Über diesen nicht gekennzeichneten Friedhof können wir viele Geschichten erzählen, aber Ende 2020 kam eine neue Geschichte hinzu. Das Gelände des Königsberger Neuen Jüdischen Friedhofs in Kaliningrad wurde von uns seit den 90ziger Jahren beobachtet. Dieser Friedhof existierte von 1929 bis zum Ende des Krieges. Die damals sehr moderne Totenhalle des deutschen Stararchitekten Erich Mendelsohn wurde am 10. November 1938 von den Deutschen zerstört, die Trümmer sind heute noch im Gelände zu finden. Viele Spuren von Grabstellen sind noch zu erkennen. 2010 fiel uns ein einziger komplett erhaltener umgestürtzter Grabstein auf.
Auf seiner Rückseite steht der Name Jacob Klimowsky. Die jüdische Familie Klimowsky in Ostpreußen war uns bekannt, aber wir hatten keine weiteren Hinweise zu dieser Person. Am Ende des Jahres 2020 kam ein Kontakt zu den Nachfahren zu stande, jetzt haben wir mehrere Bilder und seine Familiengeschichte. Jacob diente im Ersten Weltkrieg in der Deutschen Armee.

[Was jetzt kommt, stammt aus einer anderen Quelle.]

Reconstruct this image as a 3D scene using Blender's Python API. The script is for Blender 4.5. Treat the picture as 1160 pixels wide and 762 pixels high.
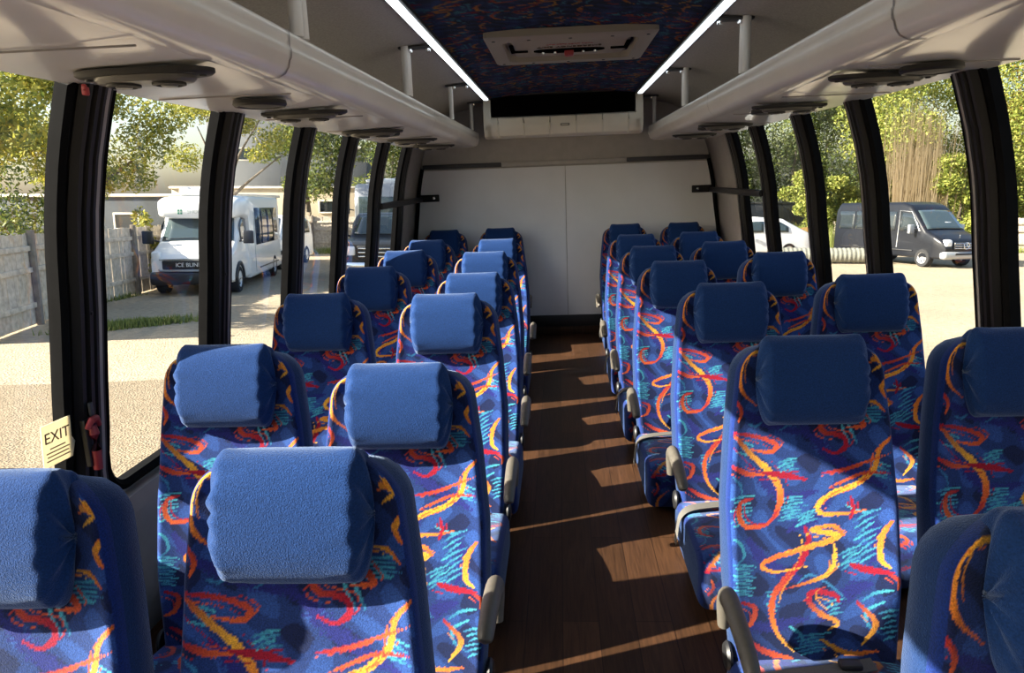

In Königsberg lebte er mit seiner Frau und zwei Kindern. 1933 verstarb der 55 jährige nach einer Operation. Seine Familie konnte 1939 auswandern. Seine Enkel und Urenkel leben heute in Israel, den USA und in der Schweiz. Ihnen war nicht bewußt, das ihr in Königsberg zurückgebliebene Vorfahre zufällig zu dem einzigen erhaltenen Grabstein dieses Friedhofs gehört. Manchmal muss man ein Jahrzehnt warten, um Antworten zu bekommen. Hoffentlich wird eines Tages diesem Stück Geschichte und den Vertorbenen vor Ort angemessen gedacht werden.
In Simcha Februar Ausgabe 2021, die Zeitung der Jüdischen Gemeinde Kaliningrad, hat man über diese Entdeckung der Familiengeschichte aus Königsberg berichtet.